Opinion: Are college admissions policies fair for all students?

Nishi Patel and Evan Luxton

In recent years, many universities and colleges have opted for a test-optional admissions process where students do not have to submit their SAT/ACT scores as an admission requirement.

This has been an attempt to provide more opportunities to all students who might not be good test-takers.

However, are universities and colleges really test-optional?

A recent study by Andre Brucee showed that almost all of the students who were admitted into competitive schools had submitted their SAT/ACT scores. The university chosen was test-optional but the positive correlation of students
being accepted and those who submitted standardized scores was evident as Brucee conducted the study.

In addition to that, a student who had submitted a 22 as their ACT score had received a scholarship of $24,000. When the score was raised by 3 points, the scholarship also raised to $36,000.

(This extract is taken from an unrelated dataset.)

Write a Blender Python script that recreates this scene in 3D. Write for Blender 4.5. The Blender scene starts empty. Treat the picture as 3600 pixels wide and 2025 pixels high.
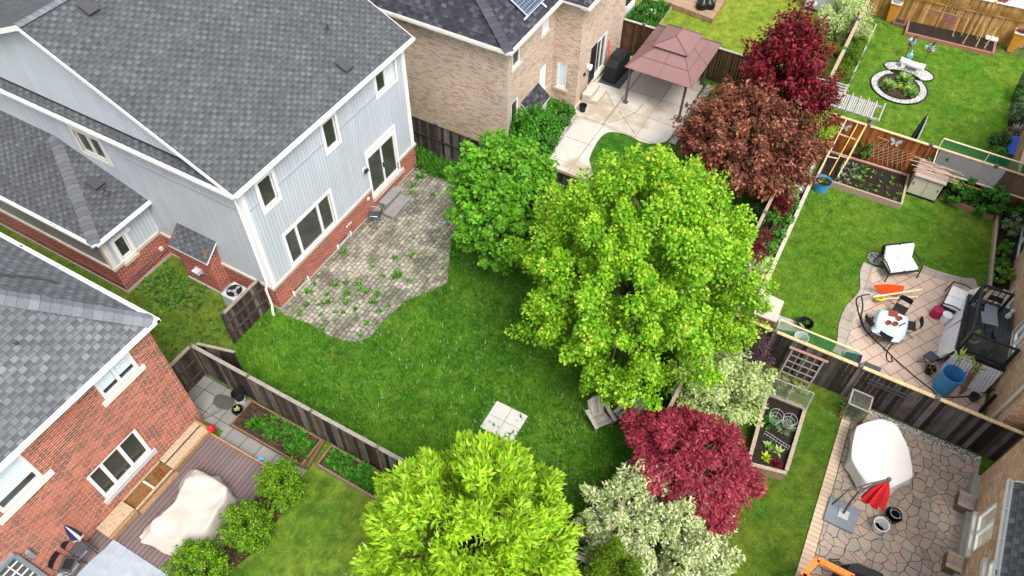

Even though universities are opting for being test-optional, this simple study raises the question of whether colleges are really test-optional.

Because higher scores on SAT/ACT have been correlated with more scholarships; even just as much as submitting your scores raises your chance of getting into a college/ university. In reality, test scores, whether optional or not, still hold an indispensable role in your admissions process.

But, what about the students who are not good test-takers but have the ability to be great students? It is unfair to them that they may be kept from a better education just because of standardized test scores.

Is this really what being test-optional means? Are universities and colleges fair?

In an article by Andre Brucee for NBC News, Bruce states, “Admissions departments use ‘test-optional’ as a marketing tool, promoting their own interests as they pretend to serve the needs of students and parents.”

So, even if universities are test-optional, they still consider the scores, and it proves how unfair the Enrollment process is for students.